When matching onto the battlefield the janissary with his crashing cymbals was the terror of Christendom. Compared to European military forces, the janissary corps was ideally disciplined; it was even noted that when janissaries bowed their heads at the same time, they resembled a field of ripe corn rippling in the breeze. The janissary seemed to personalize everything that was and is still believed to account for the grandeur of the Ottomans in their pride in the fifteenth and sixteenth centuries. The janissary was well-trained and was believed to have unrivaled martial virtue. Equally, he, like the rest of the Ottoman bureaucracy, provided the sultan with absolute obedience. The final result has frequently been described as a perfectly ordered machine.

It is not very much astonishing  that conquests and war, rather than the more common scribes’ activities, are still at the center of the view on the Ottomans and Ottoman Empire. It is obvious that we have inherited the lasting tradition of European writings about the Empire, and the Europeans just expressed their point of view on the matter. It is also clear that the Ottomans were a real danger to European civilization. „This most powerful emperor’s forces are of two kinds, those of the sea and those of the land and both are terrifying,“ this was written in 1573 by Venetian diplomat.  The Ottomans were the first to keep a standing army in Europe since the times of the Roman Empire, and this fact greatly impressed minds of the Europeans. The Byzantine Chalcocondyle was astonished that „there is no prince who has his armies and camps in better order, both in abundance of victuals and in the beautiful order they use in encamping without any confusion or embarrassment.“

But an improper emphasis on the Ottoman war machine has diverted our attention from the comprehension of how the Ottomans factually governed their extensive territories for over six hundred years. The Empire was created by means of military conquest, but the military conquest was not able to sustain that Empire. For that very purpose the Ottomans needed scribes, and not janissaries. Limnos is said to be the one of the earliest examples of an imperial style that strongly depended on local people to run things for Istanbul. This example destroys the view point that the Empire was managed by a central bureaucracy whose dictates were impelled by military power.

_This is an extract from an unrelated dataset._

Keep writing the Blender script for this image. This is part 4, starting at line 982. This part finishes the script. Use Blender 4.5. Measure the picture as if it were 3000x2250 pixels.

Limnos was debated territory on the border of the Ottoman Empire in 1490. During the previous half century, this island had gone back and forth between Ottoman and Latin rule; the latest exchange dated back only ten years  to when the Venetians delivered  the island to Sultan Beyazit II. Yet just nineteen janissaries garrisoned the island some of them spoke Greek and were recently converted Islam. The real work of providing the defense of the island was done by several hundred local Christian troops who were just happy with a decreased tax status in exchange for their military support, and who were recruited by the Ottomans for the very reason that they had fulfilled almost the same job under the Byzantines. The local nobility preserved their possessions, and monastic and church property went unaffected.

Even in this short story it is possible to see the keen attentiveness of Ottomans to the local, in the context of not just accommodation, but also of an ability to immediately estimate the situation and turn it to their own benefit. A predisposition for co-optation had been apparent from the very moment the Ottomans entered the historical arena. In the Limnos case, they were able to distinguish who had traditionally initiated the island’s defense and to enlist them. We are not sure who that Bali was, the scribe who was charged with surveying the newly obtained land of Limnos; he could have been a Greek by birth that converted to Islam and joined the bureaucracy, or he could have been accompanied by a translator who delivered his questions to the Limniots. It is not actually that important, as the Ottomans succeeded to deploy properly trained individuals who efficiently turned conquests into tax-producing provinces.

If turning to newly conquered, the Palestine in the middle of the sixteenth century, the same method can be observed. So the Ottoman bureaucracy was very much developed and the Palestinian provinces obtained a complete compliment of officials, much more than Limnos had in 1490. But those officials were very fast in bringing village leaders into the government’s hierarchy, even though informally. This reveals their strategic attempts to sustain conquered territories and not disrupt their common direction of development.

In the conclusion I would like to summarize that the Ottomans and Ottoman Empire left the great historic heritage valuable not just from the stand point of the excellent conquering capacity, but also from that of the strategic management of the conquered territories, which was not always as successful as expected.